■ Dataset extract
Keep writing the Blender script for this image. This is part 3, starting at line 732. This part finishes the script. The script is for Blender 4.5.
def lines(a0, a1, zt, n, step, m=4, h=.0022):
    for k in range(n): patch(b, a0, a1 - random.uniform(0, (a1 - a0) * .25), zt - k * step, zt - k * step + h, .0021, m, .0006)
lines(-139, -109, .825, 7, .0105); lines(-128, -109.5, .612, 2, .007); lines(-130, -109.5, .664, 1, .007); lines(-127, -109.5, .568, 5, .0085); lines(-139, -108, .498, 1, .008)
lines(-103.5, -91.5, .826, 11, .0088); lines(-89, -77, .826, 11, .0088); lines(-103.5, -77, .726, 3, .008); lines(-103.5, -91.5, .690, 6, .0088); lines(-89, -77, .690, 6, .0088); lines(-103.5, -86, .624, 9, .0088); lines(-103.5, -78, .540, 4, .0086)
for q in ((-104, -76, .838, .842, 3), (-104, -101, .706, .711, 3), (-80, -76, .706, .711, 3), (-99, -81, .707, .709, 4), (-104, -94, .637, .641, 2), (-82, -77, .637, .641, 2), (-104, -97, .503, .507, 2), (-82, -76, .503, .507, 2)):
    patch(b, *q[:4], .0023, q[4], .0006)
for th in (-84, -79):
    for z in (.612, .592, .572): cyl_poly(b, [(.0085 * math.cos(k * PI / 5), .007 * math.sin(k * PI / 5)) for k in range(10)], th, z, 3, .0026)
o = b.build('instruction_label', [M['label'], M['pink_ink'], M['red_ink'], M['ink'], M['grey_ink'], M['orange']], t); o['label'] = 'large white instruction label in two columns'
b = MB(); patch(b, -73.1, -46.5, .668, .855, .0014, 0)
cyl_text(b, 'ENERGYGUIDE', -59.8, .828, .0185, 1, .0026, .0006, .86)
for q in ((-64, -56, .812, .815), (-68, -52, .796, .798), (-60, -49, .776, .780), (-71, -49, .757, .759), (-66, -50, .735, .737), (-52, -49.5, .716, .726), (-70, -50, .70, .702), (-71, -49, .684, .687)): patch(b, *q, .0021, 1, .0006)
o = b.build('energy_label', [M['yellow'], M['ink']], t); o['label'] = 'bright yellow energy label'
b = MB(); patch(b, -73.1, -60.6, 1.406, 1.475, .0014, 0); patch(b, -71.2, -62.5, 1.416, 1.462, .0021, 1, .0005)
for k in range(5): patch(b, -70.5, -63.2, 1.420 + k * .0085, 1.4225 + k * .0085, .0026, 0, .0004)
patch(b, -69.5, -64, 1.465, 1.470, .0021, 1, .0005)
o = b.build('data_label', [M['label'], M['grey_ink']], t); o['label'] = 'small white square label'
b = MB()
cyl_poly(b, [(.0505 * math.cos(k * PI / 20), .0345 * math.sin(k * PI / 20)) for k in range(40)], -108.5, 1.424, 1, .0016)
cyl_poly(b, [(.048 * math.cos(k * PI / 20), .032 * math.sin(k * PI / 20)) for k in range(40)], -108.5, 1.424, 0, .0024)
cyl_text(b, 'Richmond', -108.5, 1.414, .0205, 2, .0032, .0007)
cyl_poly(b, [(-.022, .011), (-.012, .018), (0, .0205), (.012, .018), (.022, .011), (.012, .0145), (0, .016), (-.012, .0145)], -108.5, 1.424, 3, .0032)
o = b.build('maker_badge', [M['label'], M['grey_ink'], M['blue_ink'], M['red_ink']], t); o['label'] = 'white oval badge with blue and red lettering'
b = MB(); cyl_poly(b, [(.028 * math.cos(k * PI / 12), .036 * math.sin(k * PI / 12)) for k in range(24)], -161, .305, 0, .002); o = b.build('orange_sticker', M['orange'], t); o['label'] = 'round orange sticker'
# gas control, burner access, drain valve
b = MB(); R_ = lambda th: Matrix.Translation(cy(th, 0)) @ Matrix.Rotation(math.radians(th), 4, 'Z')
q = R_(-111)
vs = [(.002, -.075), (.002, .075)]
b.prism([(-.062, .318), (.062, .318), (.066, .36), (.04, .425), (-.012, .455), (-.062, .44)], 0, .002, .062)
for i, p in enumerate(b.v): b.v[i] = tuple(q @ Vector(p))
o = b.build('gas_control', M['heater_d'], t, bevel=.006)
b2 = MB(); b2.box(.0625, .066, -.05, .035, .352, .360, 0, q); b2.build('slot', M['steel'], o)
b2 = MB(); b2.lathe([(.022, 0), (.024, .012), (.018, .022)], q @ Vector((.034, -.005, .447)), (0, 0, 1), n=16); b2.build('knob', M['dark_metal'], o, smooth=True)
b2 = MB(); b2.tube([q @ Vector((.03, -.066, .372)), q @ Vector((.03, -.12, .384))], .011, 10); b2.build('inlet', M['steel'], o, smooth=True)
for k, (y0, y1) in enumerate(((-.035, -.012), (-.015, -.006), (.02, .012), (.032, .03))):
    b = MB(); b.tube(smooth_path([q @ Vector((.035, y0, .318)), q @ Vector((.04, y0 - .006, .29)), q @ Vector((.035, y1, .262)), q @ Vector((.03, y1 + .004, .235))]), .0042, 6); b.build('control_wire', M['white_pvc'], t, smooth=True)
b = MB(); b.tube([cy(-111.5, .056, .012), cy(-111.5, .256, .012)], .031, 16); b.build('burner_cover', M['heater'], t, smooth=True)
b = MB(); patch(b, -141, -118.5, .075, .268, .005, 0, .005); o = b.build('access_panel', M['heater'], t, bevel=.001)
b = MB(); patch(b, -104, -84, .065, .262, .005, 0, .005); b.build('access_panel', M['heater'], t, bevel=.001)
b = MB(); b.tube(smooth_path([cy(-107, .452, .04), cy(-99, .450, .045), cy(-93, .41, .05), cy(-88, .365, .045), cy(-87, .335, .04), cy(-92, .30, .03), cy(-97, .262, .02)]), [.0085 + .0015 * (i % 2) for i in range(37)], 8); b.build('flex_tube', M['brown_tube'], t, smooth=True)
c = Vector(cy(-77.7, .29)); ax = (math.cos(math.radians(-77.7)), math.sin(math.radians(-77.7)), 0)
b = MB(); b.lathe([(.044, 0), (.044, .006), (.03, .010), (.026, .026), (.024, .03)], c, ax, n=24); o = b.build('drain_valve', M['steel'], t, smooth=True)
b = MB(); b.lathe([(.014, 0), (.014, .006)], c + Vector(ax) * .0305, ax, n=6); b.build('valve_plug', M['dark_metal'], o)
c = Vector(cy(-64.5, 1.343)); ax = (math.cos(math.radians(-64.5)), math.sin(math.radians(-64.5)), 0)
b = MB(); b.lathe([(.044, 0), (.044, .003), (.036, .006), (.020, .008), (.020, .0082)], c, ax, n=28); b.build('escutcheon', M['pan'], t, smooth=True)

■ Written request
Each line of the listing should be echoed back exactly.

■ Task output
Keep writing the Blender script for this image. This is part 3, starting at line 732. This part finishes the script. The script is for Blender 4.5.
def lines(a0, a1, zt, n, step, m=4, h=.0022):
    for k in range(n): patch(b, a0, a1 - random.uniform(0, (a1 - a0) * .25), zt - k * step, zt - k * step + h, .0021, m, .0006)
lines(-139, -109, .825, 7, .0105); lines(-128, -109.5, .612, 2, .007); lines(-130, -109.5, .664, 1, .007); lines(-127, -109.5, .568, 5, .0085); lines(-139, -108, .498, 1, .008)
lines(-103.5, -91.5, .826, 11, .0088); lines(-89, -77, .826, 11, .0088); lines(-103.5, -77, .726, 3, .008); lines(-103.5, -91.5, .690, 6, .0088); lines(-89, -77, .690, 6, .0088); lines(-103.5, -86, .624, 9, .0088); lines(-103.5, -78, .540, 4, .0086)
for q in ((-104, -76, .838, .842, 3), (-104, -101, .706, .711, 3), (-80, -76, .706, .711, 3), (-99, -81, .707, .709, 4), (-104, -94, .637, .641, 2), (-82, -77, .637, .641, 2), (-104, -97, .503, .507, 2), (-82, -76, .503, .507, 2)):
    patch(b, *q[:4], .0023, q[4], .0006)
for th in (-84, -79):
    for z in (.612, .592, .572): cyl_poly(b, [(.0085 * math.cos(k * PI / 5), .007 * math.sin(k * PI / 5)) for k in range(10)], th, z, 3, .0026)
o = b.build('instruction_label', [M['label'], M['pink_ink'], M['red_ink'], M['ink'], M['grey_ink'], M['orange']], t); o['label'] = 'large white instruction label in two columns'
b = MB(); patch(b, -73.1, -46.5, .668, .855, .0014, 0)
cyl_text(b, 'ENERGYGUIDE', -59.8, .828, .0185, 1, .0026, .0006, .86)
for q in ((-64, -56, .812, .815), (-68, -52, .796, .798), (-60, -49, .776, .780), (-71, -49, .757, .759), (-66, -50, .735, .737), (-52, -49.5, .716, .726), (-70, -50, .70, .702), (-71, -49, .684, .687)): patch(b, *q, .0021, 1, .0006)
o = b.build('energy_label', [M['yellow'], M['ink']], t); o['label'] = 'bright yellow energy label'
b = MB(); patch(b, -73.1, -60.6, 1.406, 1.475, .0014, 0); patch(b, -71.2, -62.5, 1.416, 1.462, .0021, 1, .0005)
for k in range(5): patch(b, -70.5, -63.2, 1.420 + k * .0085, 1.4225 + k * .0085, .0026, 0, .0004)
patch(b, -69.5, -64, 1.465, 1.470, .0021, 1, .0005)
o = b.build('data_label', [M['label'], M['grey_ink']], t); o['label'] = 'small white square label'
b = MB()
cyl_poly(b, [(.0505 * math.cos(k * PI / 20), .0345 * math.sin(k * PI / 20)) for k in range(40)], -108.5, 1.424, 1, .0016)
cyl_poly(b, [(.048 * math.cos(k * PI / 20), .032 * math.sin(k * PI / 20)) for k in range(40)], -108.5, 1.424, 0, .0024)
cyl_text(b, 'Richmond', -108.5, 1.414, .0205, 2, .0032, .0007)
cyl_poly(b, [(-.022, .011), (-.012, .018), (0, .0205), (.012, .018), (.022, .011), (.012, .0145), (0, .016), (-.012, .0145)], -108.5, 1.424, 3, .0032)
o = b.build('maker_badge', [M['label'], M['grey_ink'], M['blue_ink'], M['red_ink']], t); o['label'] = 'white oval badge with blue and red lettering'
b = MB(); cyl_poly(b, [(.028 * math.cos(k * PI / 12), .036 * math.sin(k * PI / 12)) for k in range(24)], -161, .305, 0, .002); o = b.build('orange_sticker', M['orange'], t); o['label'] = 'round orange sticker'
# gas control, burner access, drain valve
b = MB(); R_ = lambda th: Matrix.Translation(cy(th, 0)) @ Matrix.Rotation(math.radians(th), 4, 'Z')
q = R_(-111)
vs = [(.002, -.075), (.002, .075)]
b.prism([(-.062, .318), (.062, .318), (.066, .36), (.04, .425), (-.012, .455), (-.062, .44)], 0, .002, .062)
for i, p in enumerate(b.v): b.v[i] = tuple(q @ Vector(p))
o = b.build('gas_control', M['heater_d'], t, bevel=.006)
b2 = MB(); b2.box(.0625, .066, -.05, .035, .352, .360, 0, q); b2.build('slot', M['steel'], o)
b2 = MB(); b2.lathe([(.022, 0), (.024, .012), (.018, .022)], q @ Vector((.034, -.005, .447)), (0, 0, 1), n=16); b2.build('knob', M['dark_metal'], o, smooth=True)
b2 = MB(); b2.tube([q @ Vector((.03, -.066, .372)), q @ Vector((.03, -.12, .384))], .011, 10); b2.build('inlet', M['steel'], o, smooth=True)
for k, (y0, y1) in enumerate(((-.035, -.012), (-.015, -.006), (.02, .012), (.032, .03))):
    b = MB(); b.tube(smooth_path([q @ Vector((.035, y0, .318)), q @ Vector((.04, y0 - .006, .29)), q @ Vector((.035, y1, .262)), q @ Vector((.03, y1 + .004, .235))]), .0042, 6); b.build('control_wire', M['white_pvc'], t, smooth=True)
b = MB(); b.tube([cy(-111.5, .056, .012), cy(-111.5, .256, .012)], .031, 16); b.build('burner_cover', M['heater'], t, smooth=True)
b = MB(); patch(b, -141, -118.5, .075, .268, .005, 0, .005); o = b.build('access_panel', M['heater'], t, bevel=.001)
b = MB(); patch(b, -104, -84, .065, .262, .005, 0, .005); b.build('access_panel', M['heater'], t, bevel=.001)
b = MB(); b.tube(smooth_path([cy(-107, .452, .04), cy(-99, .450, .045), cy(-93, .41, .05), cy(-88, .365, .045), cy(-87, .335, .04), cy(-92, .30, .03), cy(-97, .262, .02)]), [.0085 + .0015 * (i % 2) for i in range(37)], 8); b.build('flex_tube', M['brown_tube'], t, smooth=True)
c = Vector(cy(-77.7, .29)); ax = (math.cos(math.radians(-77.7)), math.sin(math.radians(-77.7)), 0)
b = MB(); b.lathe([(.044, 0), (.044, .006), (.03, .010), (.026, .026), (.024, .03)], c, ax, n=24); o = b.build('drain_valve', M['steel'], t, smooth=True)
b = MB(); b.lathe([(.014, 0), (.014, .006)], c + Vector(ax) * .0305, ax, n=6); b.build('valve_plug', M['dark_metal'], o)
c = Vector(cy(-64.5, 1.343)); ax = (math.cos(math.radians(-64.5)), math.sin(math.radians(-64.5)), 0)
b = MB(); b.lathe([(.044, 0), (.044, .003), (.036, .006), (.020, .008), (.020, .0082)], c, ax, n=28); b.build('escutcheon', M['pan'], t, smooth=True)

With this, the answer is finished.